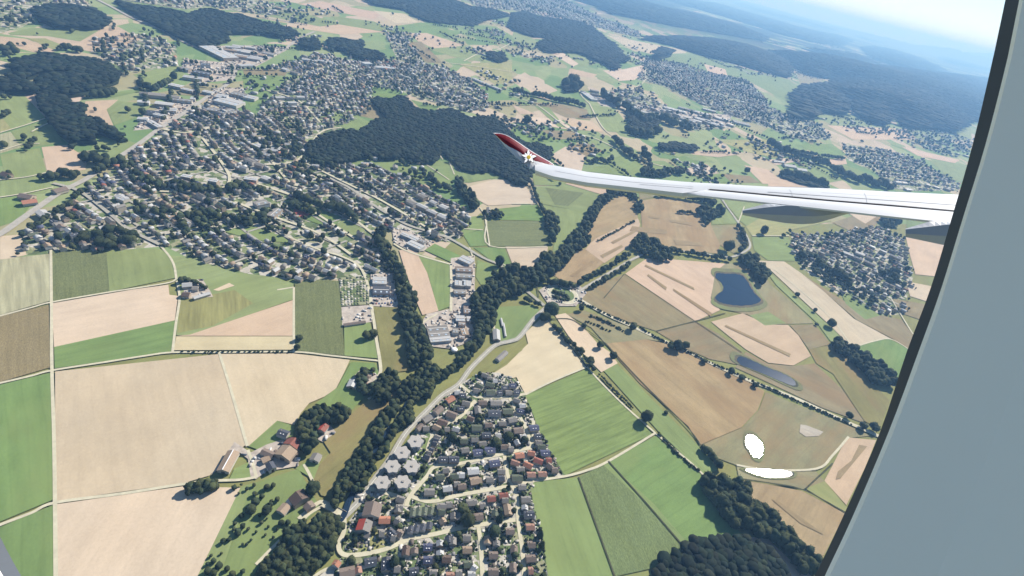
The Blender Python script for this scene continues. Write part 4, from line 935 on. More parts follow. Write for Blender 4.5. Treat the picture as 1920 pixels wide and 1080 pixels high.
# farms
FARM = [
 (428, 865, 45, 119, 't', 14, 5, 'barn', 'long barn with a pale split roof and bright ridge beside the big stubble field'),
 (536, 849, 24, 131, 't', 22, 7, 'barn', 'big farm barn with a broad grey-tan roof in front of the red roof'),
 (549, 831, 16, 131, 'r', 20, 6, 'barn', 'farm building with the bright red roof behind the big barn'),
 (502, 850, 24, 24, 'B', 9, 4, 'shed', 'low brown shed joined to the farmyard left of the big barn'),
 (498, 861, 16, -25, 't', 8, 3.5, 'shed', 'small flat tan shed below the low brown shed in the farmyard'),
 (531, 812, 20, 18, 'd', 10, 5.5, 'farmhouse', 'dark-roofed farmhouse among bushes above the red roof'),
 (606, 802, 15, 128, 'r', 11, 5.5, 'farmhouse', 'farmhouse with one red and one grey roof slope beside the farm wood'),
 (592, 858, 15, 120, 'g', 12, 4.5, 'shed', 'grey-roofed shed standing alone below the farm wood'),
 (508, 874, 14, 60, 'd', 9, 6, 'shed', 'dark steep-roofed shed in the farmyard below the barn'),
 (561, 933, 20, 52, 'b', 19, 7.5, 'farmhouse', 'large farmhouse with a square dark brown roof near the bridge'),
 (580, 949, 13, 50, 'B', 11, 5, 'farmhouse', 'smaller brown-roofed annex right of the large dark brown farmhouse'),
 (532, 954, 20, -48, 't', 11, 4.5, 'barn', 'grey-tan barn on the meadow left of the large farmhouse'),
 (545, 941, 12, 40, 'w', 7, 3, 'shed', 'small whitish shed between the barn and the large farmhouse'),
 (686, 706, 15, 25, 'B', 11, 5, 'farmhouse', 'red-brown farmhouse under trees at the end of the lane'),
 (661, 720, 15, 115, 'w', 14, 4, 'barn', 'pale flat barn beside the red-brown farmhouse'),
 (351, 534, 20, -5, 'w', 12, 5, 'barn', 'pale-roofed barn at the farm by the left field lane'),
 (349, 552, 15, 5, 'b', 11, 5, 'farmhouse', 'dark brown farmhouse below the pale barn by the left field lane'),
 (378, 554, 34, -17, 'w', 7, 4, 'shed', 'long thin white-roofed shed below the left field farm'),
 (366, 540, 12, 0, 'g', 9, 5, 'shed', 'grey shed between the pale barn and the trees of the left field farm'),
 (698, 956, 27, 104, 'B', 20, 8, 'barn', 'great brown-roofed barn in the old farm quarter beside the bridge'),
 (683, 986, 22, 108, 'g', 16, 7, 'farmhouse', 'house with one red and one grey roof slope just below the great brown barn'),
 (688, 1002, 11, 20, 'g', 8, 4, 'shed', 'grey annex at the foot of the red and grey roofed house'),
 (917, 396, 14, 80, 'g', 11, 5, 'farmhouse', 'grey farm by the maize field below the pink stubble'),
 (930, 400, 14, 10, 'w', 9, 5, 'farmhouse', 'pale farmhouse right of the grey farm by the maize field'),
 (931, 628, 20, 86, 'w', 13, 4, 'shed', 'pale greenhouse shed beside the road under the riverside wood'),
 (941, 667, 24, -42, 'g', 9, 4, 'shed', 'long grey shed beside the road at the cream field'),
 (941, 604, 16, 78, 'w', 3, 2.5, 'polytunnel', 'upper left of three thin polytunnels on the meadow under the wood'),
 (945, 612, 14, 78, 'w', 3, 2.5, 'polytunnel', 'middle one of three thin polytunnels on the meadow under the wood'),
 (947, 624, 14, 80, 'w', 3, 2.5, 'polytunnel', 'lowest of three thin polytunnels on the meadow under the wood'),
 # works and industry
 (775, 446, 20, 25, 'w', 16, 6, 'warehouse', 'white warehouse at the bend of the town road, upper right one'),
 (759, 440, 14, 25, 'w', 12, 6, 'warehouse', 'small white warehouse left of the others at the town road bend'),
 (779, 459, 30, 25, 'w', 20, 6, 'warehouse', 'largest white warehouse of the group at the town road bend'),
 (793, 452, 12, 25, 'g', 12, 5, 'warehouse', 'grey warehouse at the right end of the group at the town road bend'),
 (874, 487, 26, 25, 'w', 22, 6, 'warehouse', 'pale warehouse at the top of the works strip'),
 (870, 505, 34, 3, 'B', 18, 6, 'warehouse', 'brownish warehouse, second from the top of the works strip'),
 (870, 517, 32, 3, 'g', 14, 6, 'warehouse', 'grey warehouse, third from the top of the works strip'),
 (861, 531, 10, 90, 'w', 18, 6, 'warehouse', 'left of two white warehouses side by side in the works strip'),
 (875, 531, 11, 90, 'w', 18, 6, 'warehouse', 'right of two white warehouses side by side in the works strip'),
 (862, 547, 24, 3, 'g', 14, 6, 'warehouse', 'grey warehouse below the two white ones in the works strip'),
 (876, 581, 14, 5, 'B', 22, 6, 'warehouse', 'square brown-grey roof beside the wood in the works'),
 (863, 597, 18, 3, 'w', 16, 6, 'warehouse', 'bright white warehouse in the middle of the works'),
 (879, 598, 8, 3, 'w', 14, 6, 'warehouse', 'small white hall right of the bright white warehouse'),
 (866, 607, 14, 5, 'B', 10, 5, 'warehouse', 'low brown shed under the bright white warehouse'),
 (854, 620, 12, 5, 'g', 14, 6, 'warehouse', 'grey block above the works yard'),
 (871, 622, 14, 70, 't', 12, 6, 'warehouse', 'tan-roofed hall near the wood edge of the works'),
 (866, 632, 12, 10, 'B', 9, 5, 'warehouse', 'small brown shed below the tan-roofed hall'),
 (820, 616, 42, -4, 'g', 14, 5, 'warehouse', 'upper bay of the big ribbed grey plant hall beside the stream'),
 (823, 626, 42, -4, 'g', 14, 5, 'warehouse', 'middle bay of the big ribbed grey plant hall beside the stream'),
 (826, 636, 42, -5, 'w', 12, 5, 'warehouse', 'lower pale bay of the big ribbed plant hall beside the stream'),
 (715, 544, 34, 2, 'd', 24, 6, 'warehouse', 'dark arched hall beside the car park'),
 (712, 526, 28, 3, 'w', 22, 5, 'warehouse', 'white hall above the dark arched hall'),
 (665, 606, 44, -8, 'B', 6, 3, 'shed', 'long narrow brown shed at the foot of the plant nursery'),
 (410, 97, 56, 26, 'w', 60, 10, 'warehouse', 'long white and blue factory hall beside the top forest'),
 (430, 190, 48, 14, 'w', 50, 9, 'warehouse', 'biggest white hall below the railway curve'),
 (416, 180, 22, 8, 'w', 34, 9, 'warehouse', 'square white hall on top of the biggest one below the railway curve'),
 (400, 205, 26, 10, 'g', 26, 8, 'warehouse', 'grey hall at the lower left of the hall group below the railway curve'),
 (425, 208, 28, -15, 'g', 26, 8, 'warehouse', 'grey hall at the lower right of the hall group below the railway curve'),
 (380, 136, 36, 10, 'd', 28, 8, 'warehouse', 'dark blue roofed hall left of the railway curve'),
 (385, 120, 20, 5, 'd', 26, 8, 'warehouse', 'smaller dark blue hall above the other left of the railway curve'),
 (362, 145, 40, 8, 'w', 24, 8, 'warehouse', 'white striped hall left of the railway curve'),
 (375, 155, 26, 6, 'w', 14, 6, 'warehouse', 'thin white hall below the striped one'),
 (340, 187, 44, 6, 'g', 18, 6, 'warehouse', 'long grey shed beside the olive field left of the railway'),
 (362, 184, 10, 6, 'w', 22, 7, 'warehouse', 'white cube hall at the end of the long grey shed'),
 (318, 205, 30, 5, 'w', 26, 6, 'warehouse', 'white yard building above the railway'),
 (290, 232, 26, 30, 'w', 14, 6, 'warehouse', 'white angled hall by the railway at the lower end of the yard'),
 (268, 222, 22, 5, 'w', 16, 6, 'warehouse', 'pale shed beside the oval track at the railway'),
 (455, 95, 36, 8, 'w', 30, 7, 'warehouse', 'white hall right of the long factory'),
 (460, 122, 26, -2, 'w', 22, 7, 'warehouse', 'white hall beside the railway junction'),
 (437, 88, 30, 5, 'w', 20, 6, 'warehouse', 'thin white hall behind the long factory'),
 (490, 275, 26, 25, 'w', 18, 7, 'warehouse', 'striped white hall in the middle town, left of the forest'),
 (500, 288, 24, 15, 'g', 24, 7, 'warehouse', 'grey hall below the striped white one'),
 (688, 118, 16, 0, 'w', 30, 14, 'warehouse', 'white domed hall in the far strip of town'),
 (580, 112, 30, 8, 'w', 24, 7, 'warehouse', 'pale hall at the left end of the far strip of town'),
 (612, 115, 36, 8, 'w', 26, 7, 'warehouse', 'long pale hall in the far strip of town'),
 (720, 126, 42, 4, 'w', 30, 7, 'warehouse', 'wide pale hall at the right end of the far strip of town'),
 (900, 152, 30, 25, 'w', 20, 6, 'warehouse', 'white hall on the edge of the round far town'),
 (925, 162, 34, 22, 'w', 20, 6, 'warehouse', 'pale hall below it on the edge of the round far town'),
 (1480, 311, 24, 8, 'w', 26, 4, 'greenhouse', 'white greenhouse block on the fields above the wing'),
 (1502, 318, 20, 8, 'w', 24, 4, 'greenhouse', 'second white greenhouse right of the block above the wing'),
 (1460, 303, 22, 5, 'w', 14, 4, 'greenhouse', 'narrow white greenhouse left of the block above the wing'),
 (1390, 230, 34, 14, 'g', 60, 6, 'warehouse', 'large square grey roof beside the far village'),
 (1220, 213, 40, 14, 'w', 40, 7, 'warehouse', 'white hall in the far industrial estate, left one'),
 (1265, 205, 44, 14, 'w', 40, 7, 'warehouse', 'white hall in the far industrial estate, middle one'),
 (1310, 210, 40, 14, 'w', 36, 7, 'warehouse', 'white hall in the far industrial estate, right one'),
 (1105, 180, 26, 35, 'w', 40, 7, 'warehouse', 'bright white hall at the left of the far estate'),
 (350, 330, 20, 10, 'w', 14, 12, 'tower_block', 'white apartment block above the wooded belt of the left town, left one'),
 (400, 338, 18, 10, 'w', 14, 18, 'tower_block', 'tall white apartment block above the wooded belt, middle one'),
 (470, 335, 26, 8, 'w', 14, 12, 'tower_block', 'white apartment block above the wooded belt, right one'),
 (320, 402, 24, -18, 't', 22, 7, 'warehouse', 'tan-roofed hall in the lower left town'),
 (345, 412, 34, 28, 'g', 12, 7, 'warehouse', 'long grey building below the tan-roofed hall'),
 (490, 380, 26, -12, 'g', 22, 8, 'school', 'grey school building left of the red court, upper block'),
 (515, 398, 24, -40, 'g', 18, 8, 'school', 'grey school building left of the red court, lower block'),
 (230, 372, 16, 20, 'w', 14, 6, 'warehouse', 'pale building beside the left town road'),
 (12, 327, 14, 25, 'b', 14, 5, 'barn', 'brown barn at the left picture edge by the lane'),
 (55, 378, 30, -8, 'o', 16, 5, 'barn', 'orange-roofed farm by the railway at the left'),
 (50, 368, 26, 10, 'B', 16, 5, 'barn', 'brown-roofed farm building above the orange roof at the left'),
 (112, 356, 26, -15, 'B', 18, 5, 'barn', 'brown-roofed yard building touching the railway at the left'),
]
for i, (x, y, L, W) in enumerate([(1125, 186, 26, 34), (1152, 192, 30, 30), (1180, 198, 30, 30), (1205, 222, 30, 26), (1238, 216, 34, 40), (1262, 224, 34, 34), (1290, 224, 32, 30), (1318, 224, 34, 40), (1340, 232, 28, 34), (1288, 204, 34, 30), (1330, 206, 26, 30), (1352, 222, 24, 40)]):
    FARM.append((x, y, L, 14, 'w' if i % 3 else 'g', W, 7, 'warehouse', f"{'first second third fourth fifth sixth seventh eighth ninth tenth eleventh twelfth'.split()[i]} small hall in the far industrial estate"))
for i, (x, y, L, W) in enumerate([(452, 104, 30, 30), (478, 108, 26, 40), (505, 100, 24, 30), (330, 160, 26, 22), (352, 168, 24, 16), (345, 128, 24, 22), (300, 215, 24, 16), (390, 172, 20, 18), (448, 176, 30, 30), (470, 182, 24, 30)]):
    FARM.append((x, y, L, 12, 'wwg'[i % 3], W, 7, 'warehouse', f"{'first second third fourth fifth sixth seventh eighth ninth tenth'.split()[i]} smaller hall in the yards around the railway curve"))
for x, y, L, a_, c, W, h, k, lb in FARM: house_px(x, y, L, a_, c, '', W, h, k, lb)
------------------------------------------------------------
Aim of the exercise: Find all lines with "wide" in them and copy each one.

In response:
The Blender Python script for this scene continues. Write part 4, from line 935 on. More parts follow. Write for Blender 4.5. Treat the picture as 1920 pixels wide and 1080 pixels high.
 (720, 126, 42, 4, 'w', 30, 7, 'warehouse', 'wide pale hall at the right end of the far strip of town'),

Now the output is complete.